The shares, which had been languishing at 12-month lows, leapt 206p or nearly 12% to £19.40 sending them to the top of the FTSE 250 leader board.
A RECORD YEAR
Revenue for the year to December 31 rose 5% in constant-currency terms to £855 million, with the firm noting a return to organic revenue growth in the second half.
Thanks to a larger proportion of higher-margin sales, the group’s operating profit increased by 20% to a record £143.5 million which represents a 16.8% margin on sales or an increase of 200 basis points (2%) on the previous year’s margin.
Profit before tax rose 18% to around £133 million, and EPS (earnings per share) rose 16% to 122.6p allowing the company to raise the dividend by 14% to 49 per share.
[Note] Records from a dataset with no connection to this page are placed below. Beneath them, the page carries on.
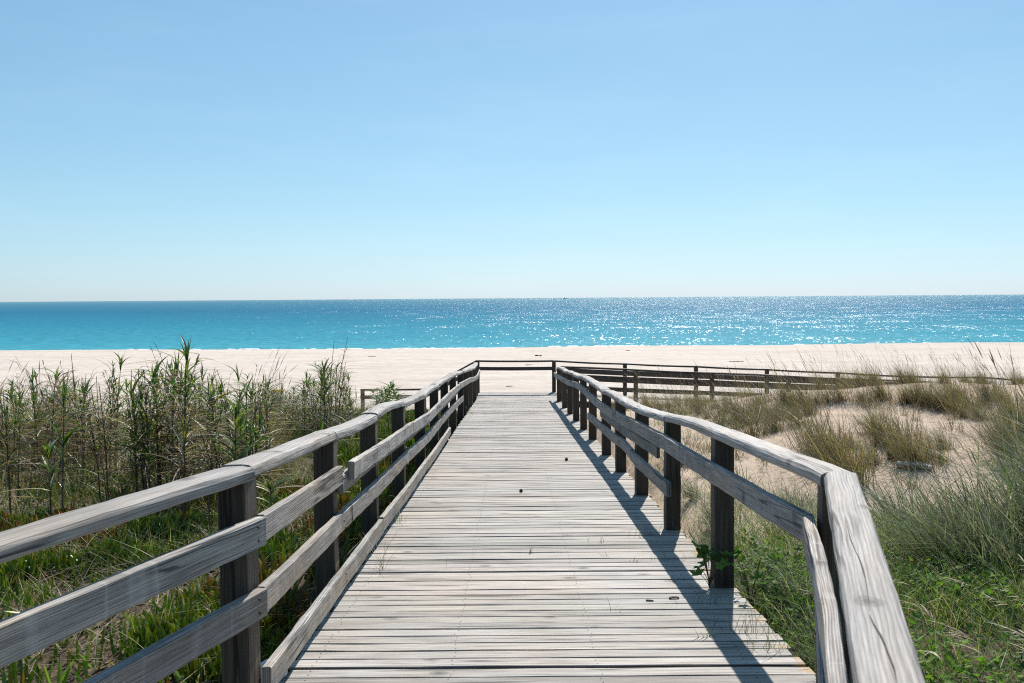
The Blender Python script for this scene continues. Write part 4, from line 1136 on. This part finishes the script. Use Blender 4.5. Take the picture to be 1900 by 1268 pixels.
# tangle of dead leaves in the reed bed
mb = MB()
P = scatter(3200, -8, -2.2, 10.2, 17.5, lambda x, y: ((x / y * F + 949) > -80) & ((x / y * F + 949) < 475)); N = len(P)
P[:, 2] += U_(0, .75, N) * U_(0, 1, N)
blades(mb, P, U_(.1, .4, N), U_(.006, .016, N), U_(0, 6.28, N), U_(.1, 1.2, N), U_(.2, 2.0, N), palette(N, LEAFD + [(.06, .10, .035), (.10, .15, .04)], (2, 3, 1, 3, 4, 4)), 4, None, 'leaf')
P = scatter(4200, -4.6, -2.4, 14.5, 20, lambda x, y: ((x / y * F + 949) > 495) & ((x / y * F + 949) < 660)); N = len(P)
P[:, 2] += U_(0, .6, N) * U_(0, 1, N)
blades(mb, P, U_(.1, .36, N), U_(.006, .014, N), U_(0, 6.28, N), U_(.1, 1.2, N), U_(.2, 2.0, N), palette(N, LEAFD + [(.06, .11, .035), (.11, .16, .04)], (1, 2, 1, 2, 4, 4)), 4, None, 'leaf')
tag(mb.build('undergrowth', M_LEAF), 'tangle of dead and green leaves low among the reeds', kind='stuff')

# ---- small plants by the railing and on the planks
def weed(px, py, n, h, label, cat='weed', cols=((.16, .15, .09), (.09, .13, .05)), w_=.003, spread=.02, group=None, name='weed_sprout', curve=.5, lean=.5):
    rgl = np.random.default_rng(int(px * 7 + py))
    h0 = (py - 553) / F
    Yv = CAM_Z / (h0 - SLOPE) if py > 735 else 29
    X = (px - 949) * Yv / F; z = float(deck_z(Yv)) - .004
    mb = MB(); a = rgl.uniform(0, 6.28, n)
    root = np.stack([rgl.normal(0, spread, n), rgl.normal(0, .006, n), np.zeros(n)], -1)
    blades(mb, root, h * rgl.uniform(.4, 1.1, n), np.full(n, w_), a, rgl.uniform(.1, lean, n), rgl.uniform(.1, curve, n), palette(n, cols, [1] * len(cols), .2, rgl), 4)
    o = mb.build(name, M_GRASS); o.location = (X, Yv, z)
    return tag(o, label, cat, group)
weed(985, 1030, 7, .06, 'tiny dark sprout between planks in the middle of the deck', w_=.005)
weed(1117, 1012, 7, .09, 'thin sprout between planks towards the shaded side', w_=.003)
weed(1122, 1040, 6, .07, 'small pale sprout close below another thin sprout')
weed(1175, 1050, 4, .05, 'tiny dark sprout near the edge of the railing shadow', w_=.006)
weed(1135, 1142, 3, .09, 'single thin upright stalk between planks', w_=.003)
weed(1090, 1010, 4, .08, 'faint thin stalk between planks beside a sprout', w_=.002)
weed(820, 1055, 2, .12, 'single thin stalk on the sunny planks near the kickboard', w_=.002)
weed(733, 970, 16, .26, 'spray of thin green grass leaning over the kickboard', cols=((.12, .17, .06), (.2, .2, .1)), lean=1.0, curve=1.0)
weed(700, 1060, 14, .36, 'long thin grass bending over the kickboard by the second post', cols=((.14, .18, .07), (.24, .22, .12)), lean=1.1, curve=1.1)
weed(862, 770, 26, .30, 'small green tuft at the foot of the far railing posts', cols=((.07, .12, .035), (.11, .15, .05)), spread=.10)
weed(872, 752, 20, .26, 'paler small tuft on the planks near the boardwalk end', cols=((.16, .18, .09), (.24, .22, .13)), spread=.15)
weed(1200, 1000, 22, .16, 'wispy grass tuft on the planks in the railing shadow', cols=((.2, .22, .14), (.12, .15, .08)), spread=.07)
weed(1225, 1045, 18, .14, 'second wispy tuft between shadow and railing post', cols=((.2, .22, .14), (.12, .15, .08)), spread=.08)
weed(1300, 1130, 22, .14, 'wispy grass tuft at the foot of the near railing post', cols=((.2, .22, .14), (.12, .15, .08), (.2, .12, .07)), spread=.09)
weed(1310, 1195, 5, .12, 'broad pale blade standing on the shaded planks', cols=((.15, .18, .15), (.12, .15, .1)), w_=.009)
weed(1400, 1185, 26, .2, 'green tuft growing over the plank ends', cols=((.07, .13, .03), (.12, .17, .05)), spread=.10)
weed(1455, 1215, 26, .2, 'green tuft beside plank ends below the rail', cols=((.07, .13, .03), (.12, .17, .05)), spread=.10)

def lobed_leaf(mb, c, size, nrm, rot, col):
    k = 25; a = np.arange(k) / k * 2 * math.pi
    rad = size * (.80 + .20 * np.cos(5 * a) + .05 * np.cos(15 * a)) * (1 - .35 * (np.cos(a) < -.9))
    nrm = nrm / np.linalg.norm(nrm); u = np.cross(nrm, (0, 1, .2)); u /= np.linalg.norm(u); v = np.cross(nrm, u)
    V = c + u * (np.cos(a + rot) * rad)[:, None] + v * (np.sin(a + rot) * rad)[:, None] + nrm * (.25 * size * np.cos(5 * a))[:, None] * .4
    V = np.vstack([V, c - nrm * size * .12])
    mb.add(V, tris=[(i, (i + 1) % k, k) for i in range(k)], col=col)
def mallow(name, X, Y, z, hgt, nl, label, seed, size=.045):
    rgl = np.random.default_rng(seed)
    root = empty(name, (X, Y, z)); tag(root, label, 'plant')
    sm, lm = MB(), MB()
    for i in range(nl):
        a = rgl.uniform(0, 6.28); L = hgt * rgl.uniform(.45, 1.05); ln = rgl.uniform(.15, .8)
        t = np.linspace(0, 1, 6)
        P = np.stack([np.cos(a) * L * ln * t ** 1.4, np.sin(a) * L * ln * t ** 1.4, L * t * (1 - .25 * ln * t)], -1)
        tube(sm, P, np.full(6, .0022), (.13, .09, .06), 4)
        lobed_leaf(lm, P[-1], size * rgl.uniform(.6, 1.2), np.array([rgl.normal(0, .5), rgl.normal(-.2, .5), 1.0]), rgl.uniform(0, 6.28), np.array([(.075, .16, .03), (.11, .20, .04), (.06, .12, .03)][i % 3]) * rgl.uniform(.8, 1.2))
    sm.build('stems', M_DRY, root); lm.build('leaves', M_HERB, root)
    return root
mallow('mallow_plant', 1.19, 5.98, float(deck_z(5.98)), .28, 15, 'green lobed-leaf weed growing up at the foot of the near railing post', 1, .055)
mallow('mallow_plant', 1.42, 5.9, -.40, .34, 14, 'green lobed-leaf weed just outside the near railing post', 2, .05)
mallow('mallow_plant', 1.62, 4.95, -.36, .22, 24, 'dense low leafy weed beside the plank ends under the rail', 3, .035)
mallow('mallow_plant', 1.75, 6.3, -.38, .25, 12, 'small bright leafy weed standing on sand behind the corner', 4, .035)
for i in range(9):
    rgl = np.random.default_rng(640 + i)
    x = 1.47 + .30 * rgl.random(); yv = 4.05 + i * .30
    mallow('mallow_plant', x, yv, float(ground(x, yv)), .16 + .16 * rgl.random(), 20, 'low bright green leafy weed in the row growing along the plank ends', 700 + i, .026 + .014 * rgl.random())['group'] = 'leafy weeds along the plank ends'
mallow('mallow_plant', 2.3, 4.3, -.33, .3, 20, 'leafy green weed in the grass outside the bent rail', 6, .04)

# nodding grass heads in the right foreground
mb_s, mb_h = MB(), MB()
for i in range(34):
    rgl = np.random.default_rng(500 + i)
    x, yv = rgl.uniform(1.8, 3.3), rgl.uniform(3.3, 5.6)
    if not off_deck(np.array([x]), np.array([yv]), .1)[0]: x += .8
    root = empty('wild_oat', (x, yv, float(ground(x, yv)))); tag(root, 'wild oat stalk with pale drooping head in the grass outside the bent rail', 'grass stalk', 'wild oat stalks in the grass')
    s, hd = MB(), MB()
    k = 1; L = rgl.uniform(.35, .6)
    az = np.array([math.pi + rgl.normal(0, .7)]); ln = np.array([rgl.uniform(.1, .4)]); cv = np.array([rgl.uniform(.3, .7)])
    P = blades(s, np.zeros((1, 3)), np.array([L]), np.array([.003]), az, ln, cv, np.array([(.26, .25, .13)]), 6, None, 'stalk')
    m = 7; tt = rgl.uniform(.72, 1.0, m)
    rt = np.stack([np.interp(tt, np.linspace(0, 1, 7), P[0, :, j]) for j in range(3)], -1)
    blades(hd, rt, rgl.uniform(.035, .06, m), np.full(m, .008), az[0] + rgl.normal(0, .6, m), rgl.uniform(.8, 1.5, m), rgl.uniform(.5, 1.4, m), palette(m, [(.5, .43, .31), (.38, .31, .21), (.30, .22, .15)], (2, 1, 1), .12, rgl), 3, None, 'head')
    s.build('stalk', M_DRY, root); hd.build('seed_head', M_DRY, root)

# ---- loose objects
def lump(name, loc, dims, mat, label, cat, seed=0, rz=0.0, rough=.12, group=None):
    rgl = np.random.default_rng(seed)
    nu, nv = 14, 9
    V = []
    ph = rgl.uniform(0, 6.28, 6)
    for i in range(nv):
        th = math.pi * i / (nv - 1)
        for j in range(nu):
            a = 2 * math.pi * j / nu
            d = 1 + rough * (math.sin(2 * a + ph[0]) * math.sin(th) + .6 * math.sin(3 * a + ph[1] + 2 * th) + .5 * math.cos(2 * th + ph[2])) 
            V.append((d * math.sin(th) * math.cos(a) * dims[0] / 2, d * math.sin(th) * math.sin(a) * dims[1] / 2, d * math.cos(th) * dims[2] / 2 + dims[2] * .4))
    idx = np.arange(nu * nv).reshape(nv, nu)
    q = np.stack([idx[:-1], idx[1:], np.roll(idx[1:], -1, 1), np.roll(idx[:-1], -1, 1)], -1).reshape(-1, 4)
    mb = MB(); mb.add(V, quads=q)
    o = mb.build(name, mat, smooth=True); o.location = loc; o.rotation_euler = (0, 0, rz)
    return tag(o, label, cat, group)
M_STONE = plain('white_stone', (0.70, 0.71, 0.72), .6, .12, 30, .2)
M_BARK = plain('dark_bark', (0.045, 0.035, 0.03), .8, .3, 60, .3)
M_DRIFT = wood('driftwood', (0.14, .125, .11), (.36, .34, .32), (.56, .54, .52), .7, False, .4)
lump('stone', (-1.265, 4.22, -.30), (.17, .13, .12), M_STONE, 'rounded white stone on the ground in front of the bend post', 'stone', 1)
lump('stone', (-1.10, 4.42, -.27), (.15, .12, .13), M_STONE, 'white stone half hidden behind the end of the kickboard', 'stone', 2, .4)
def on_deck(px, py):
    Yv = CAM_Z / ((py - 553) / F - SLOPE); return ((px - 949) * Yv / F, Yv, float(deck_z(Yv)))
lump('pine_cone', on_deck(1049, 857), (.045, .04, .045), M_BARK, 'small dark cone on the middle of the deck, the farther of two', 'cone', 5, 0, .2)
lump('pine_cone', on_deck(964, 915), (.035, .03, .035), M_BARK, 'small dark cone on the middle of the deck, the nearer of two', 'cone', 6, 0, .2)
p = on_deck(1250, 1120)
o = board('bark_strip', None, line((p[0] - .030, p[1], p[2] + .010), (p[0] + .030, p[1] + .006, p[2] + .011), .012, .002), rect_prof(.013, .009, .002), M_BARK, 1, .002); tag(o, 'dark strip of bark lying in a gap of the planks', 'bark')
p = on_deck(1204, 1123)
o = board('wood_chip', None, line((p[0] - .022, p[1], p[2] + .008), (p[0] + .022, p[1] - .006, p[2] + .008), .012), rect_prof(.014, .006, .002), M_DRIFT, 1.3, .001); tag(o, 'pale wood chip lying on the planks beside the bark strip', 'wood chip')
p = gpix(1662, 870); p2 = gpix(1735, 878)
o = board('driftwood_plank', None, line((p[0], p[1], p[2] + .07), (p2[0], p2[1] + .1, p2[2] + .05), .08, .01), rect_prof(.10, .035), M_DRIFT, 1.1, .004); tag(o, 'grey driftwood plank lying on the sand below the dune tufts', 'driftwood')
# wrack on the beach
for i, (px, py, L, lb) in enumerate(((996, 661, .26, 'dark driftwood piece on the open beach, larger of a pair'), (1003, 661, .16, 'dark driftwood piece on the open beach, smaller of a pair'), (982, 678, .5, 'small brown stick on the open beach beyond the end railing'),
                                   (1367, 672, 1.0, 'long thin stick on the open beach beyond the side ramp'), (1165, 651, .4, 'dark bit of driftwood near the water edge'), (690, 662, .6, 'thin brown stick on the open beach beyond the stair railing'), (945, 718, .3, 'small bleached stick on the sand just beyond the end railing'))):
    p = gpix(px, py, 31, 96)
    th = .08 if i < 2 else .035
    P = line((p[0] - L / 2, p[1], p[2] + th * .8), (p[0] + L / 2, p[1] + .2, p[2] + th * .7), .1, th * .4)
    tag(board('driftwood', None, P, rect_prof(th, th, th * .2), M_BARK if i in (0, 1, 4) else M_DRIFT, .7, .008), lb, 'driftwood')

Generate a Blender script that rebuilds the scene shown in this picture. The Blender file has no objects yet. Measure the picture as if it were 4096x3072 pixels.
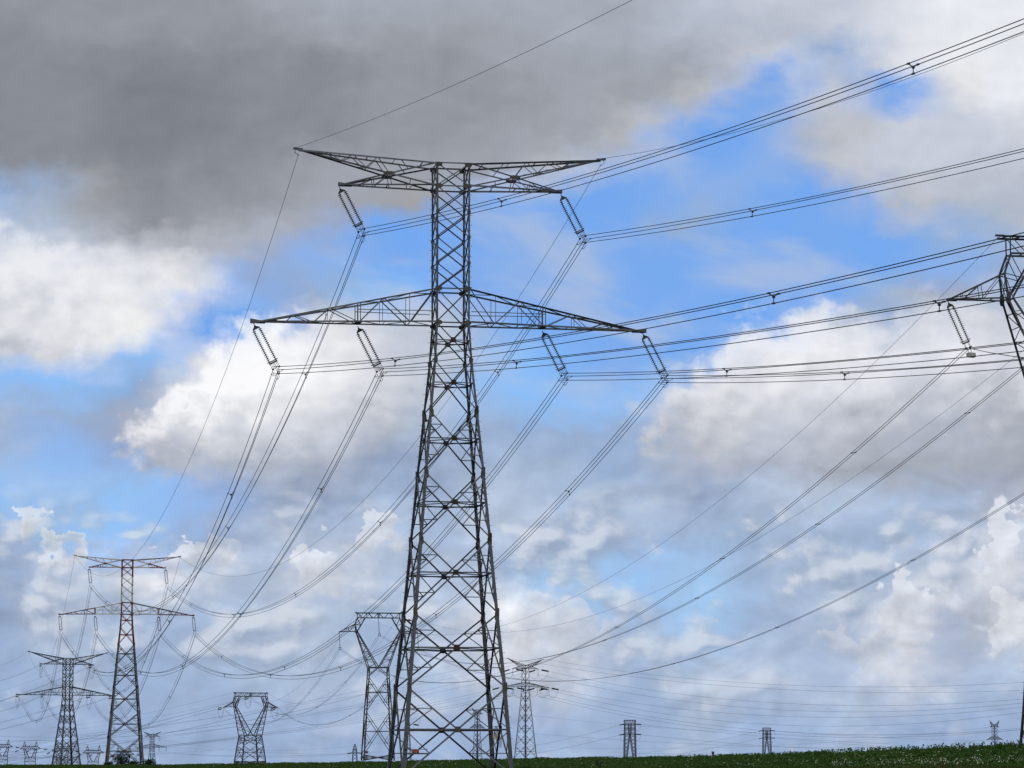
import bpy, math, random
import numpy as np
from mathutils import Vector, Matrix

random.seed(7)
rng = np.random.default_rng(7)
SC = bpy.context.scene
COL = SC.collection
R = math.radians

# ------------------------------------------------------------------ camera
FOCAL = 12000.0            # in pixels of the 4096 wide photograph
PITCH = R(7.032)
EYE = 1.8
cd = bpy.data.cameras.new("camera")
cd.sensor_width = 36.0
cd.lens = 36.0 * FOCAL / 4096.0
cd.clip_start = 0.5
cd.clip_end = 30000.0
cam = bpy.data.objects.new("camera", cd)
COL.objects.link(cam)
cam.location = (0, 0, EYE)
cam.rotation_euler = (R(90) + PITCH, 0, 0)
SC.camera = cam

# ------------------------------------------------------------------ colour management
SC.view_settings.view_transform = 'Standard'
SC.view_settings.look = 'None'
SC.view_settings.exposure = 0.0
SC.view_settings.gamma = 1.0
SC.view_settings.use_curve_mapping = False
SC.cycles.max_bounces = 5
SC.cycles.diffuse_bounces = 3
SC.cycles.use_denoising = True

SUN_EL, SUN_AZ = R(48), R(205)      # azimuth clockwise from +Y (view direction)


def srgb(r, g, b):
    def f(v):
        v /= 255.0
        return v / 12.92 if v <= 0.04045 else ((v + 0.055) / 1.055) ** 2.4
    return (f(r), f(g), f(b), 1.0)


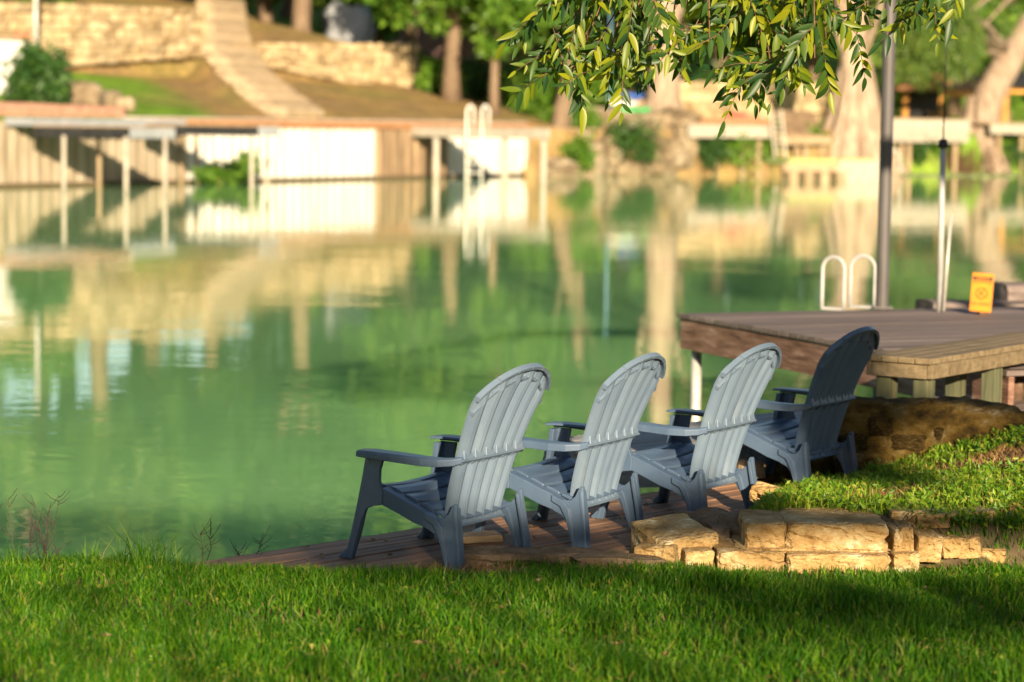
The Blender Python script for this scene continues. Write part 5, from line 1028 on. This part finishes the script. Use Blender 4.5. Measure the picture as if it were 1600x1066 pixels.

There were four ‘value-enhancing’ acquisitions during the year, at a cost of £58.5 million’, and following the end of the period two non-core, loss-making units were sold in order to concentrate on the group’s priority end-markets.
WHAT DID THE CEO SAY?
Chief executive Rutger Helbing, who joined in September 2024 after a brief stint at the helm of engineering firm Tyman until it was acquired by US group Quanex, commented: ‘Hill & Smith has delivered another record set of results underpinned by the excellent performance in our US businesses, which continue to benefit from strong demand for our infrastructure solutions.
‘Since joining Hill & Smith, I have visited our operating companies and spent time with our highly driven and talented teams. This exercise has increased my confidence that Hill & Smith is exposed to attractive infrastructure and built environment end markets with structural growth drivers, has agile and responsive operating companies, is well positioned to succeed and therefore has excellent prospects for further value creation for our shareholders.’
Helbing also said he saw significant opportunities to use ‘disciplined’ M&A to add to the group’s customer base and end markets, as well as expanding into ‘adjacent’ technologies to accelerate its growth strategy, with a focus on higher-margin, less cyclical areas with strong structural drivers.